Pool Corporation (the Company, which may be referred to as we, us or our) prepared the unaudited interim Consolidated Financial Statements following U.S. generally accepted accounting principles (GAAP) and the requirements of the Securities and Exchange Commission (SEC) for interim financial information. As permitted under those rules, we have condensed or omitted certain footnotes and other financial information required for complete financial statements.  

On July 31, 2014, we completed the purchase of a 60% interest in Pool Systems Pty. Ltd. (PSL), an Australian company. We accounted for this acquisition using the acquisition method of accounting. The purchase constitutes a controlling interest in the acquired company, which requires us to consolidate PSL’s financial position and results of operations from the date of acquisition.

The Consolidated Financial Statements include all normal and recurring adjustments that are necessary for a fair presentation of our financial position and operating results. All significant intercompany accounts and intercompany transactions have been eliminated.

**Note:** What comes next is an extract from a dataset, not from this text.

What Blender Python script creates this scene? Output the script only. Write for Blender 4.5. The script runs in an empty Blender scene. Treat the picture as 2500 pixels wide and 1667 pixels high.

A description of our significant accounting policies is included in our 2014 Annual Report on Form 10-K. You should read the interim Consolidated Financial Statements in conjunction with the Consolidated Financial Statements and accompanying notes in our Annual Report.  The results for our three month period ended March 31, 2015 are not necessarily indicative of the expected results for our fiscal year ending December 31, 2015.

Reclassifications

On our Condensed Consolidated Statements of Cash Flows, for comparative purposes, we reclassified certain amounts in 2014 to conform to our 2015 presentation. Within Net cash used in operating activities, we now include the amount of our provision for deferred income taxes as opposed to the change in deferred income taxes within the Other line item. This change resulted in a reclassification of amounts between the Other line item and the Accrued expenses and other current liabilities line item. This reclassification had no impact on our Net cash used in operating activities or total cash flows for any period presented.

Variable Interest Entity

In February 2015, we entered into a five-year credit agreement with a swimming pool retailer. Under this agreement and the related revolving note, we are the primary lender of operating funds for this entity. The total lending commitment under the credit agreement is $8.5 million, of which $6.6 million was outstanding as of March 31, 2015. Amounts outstanding under the credit agreement are recorded within Other assets, net on our Consolidated Balance Sheets and are collateralized by certain assets of the business. We have a variable interest in this entity; however, we have no decision-making authority over its activities through voting or other rights. Additionally, we have no obligation to absorb any of its losses, nor do we have the right to receive any residual returns, should either occur. We are not considered the primary beneficiary of this variable interest entity, and therefore we are not required to consolidate this entity’s financial statements.
 
Retained Deficit

We account for the retirement of treasury shares as a reduction of retained earnings (deficit).   As of March 31, 2015, the Retained deficit on our Consolidated Balance Sheets reflects cumulative net income, the cumulative impact of adjustments for changes in accounting pronouncements, treasury share retirements since the inception of our share repurchase programs of $824.1 million and cumulative dividends of $284.5 million.